For next year, the World Bank said the Philippine economy is likely to grow 6.1 percent, below the low-end of the government target of 6.4 percent to 7.1 percent.

“While the sub-prime crisis will have its impact—possibly on some countries more than others—the more immediate concern is that in virtually every East Asian country, inflation is climbing to uncomfortable levels,” Jim Adams, vice-president of the World Bank’s East Asia and Pacific region said, adding real incomes of poor people have declined substantially as a result of higher food prices.

The World Bank report noted that the real challenge for governments in the region is addressing the inflationary effect of mounting food and fuel prices especially because of the harsh effects on the poor.

The lender expects the Philippine inflation rate to grow 4.5 percent this year and 3 percent next year owing to higher oil and food prices.

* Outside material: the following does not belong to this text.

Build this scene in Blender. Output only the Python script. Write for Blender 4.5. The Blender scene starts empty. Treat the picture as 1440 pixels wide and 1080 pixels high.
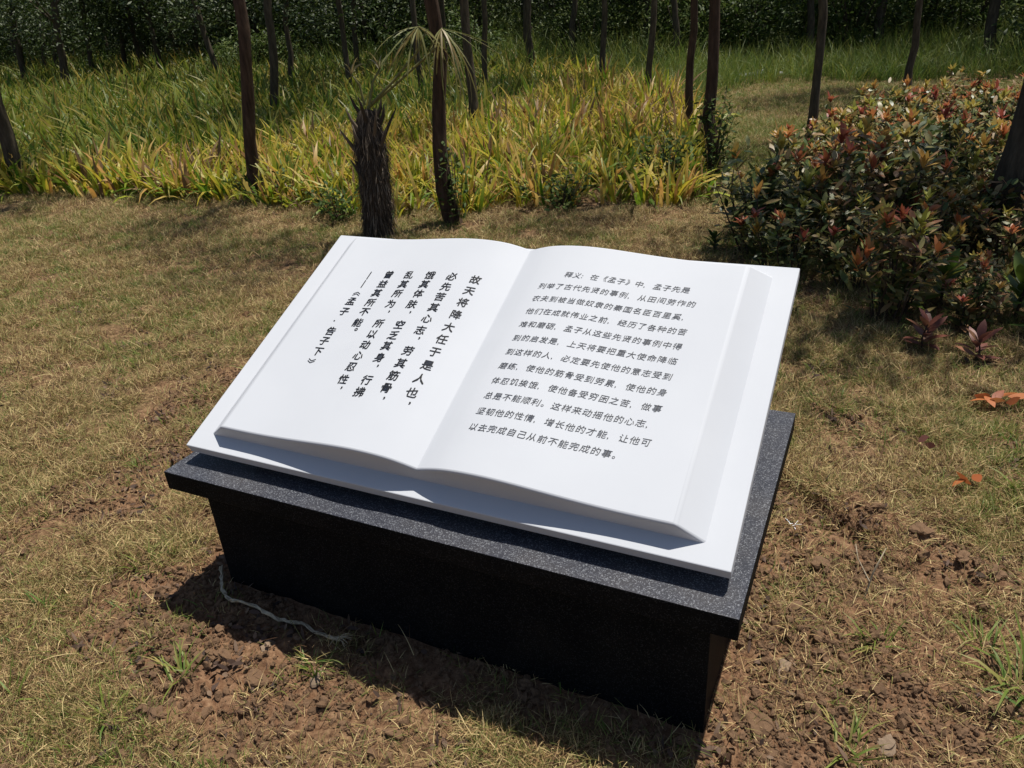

The government targets an inflation rate of 3 percent to 5 percent this year and between 2.5 percent and 4.5 percent next year.

“Rising food prices are exacerbating headline inflation and hurting the incomes of the poor.  These developments could stall or even set back the progress made in reducing poverty over the last decade while heightening political tensions,” the report said.

Songwe said sustaining Philippine economic expansion requires government raising its investment in infrastructure.

“We don’t see investment picking up and this is one of the things needed if you want to sustain your growth and if you want to create a job,” she said.

“For you to have good growth and reduce poverty very fast, you have to grow sustainably for at least 10 years. The Philippines is at the five-year mark. I think the challenge is to decide, if we [want to] continue to go up or stabilize or go down,” she added.

If the Philippines wants to lead the region, it needs to attain an 8 percent to 10 percent growth, the economist said.

Bert Hofman, World Bank country director for the Philippines, said sustaining growth and making it more inclusive is the challenge for government. “At last week’s Philippines Development Forum, government and development partners discussed what it takes to meet this challenge. These include measures such as strengthening tax administration, expenditure management and procurement processes, providing higher quality and quantity of infrastructure and investing more in people, especially in basic services for the poor,” he said.

The lender said that growth in developing East Asia will decelerate to 8.5 percent this year.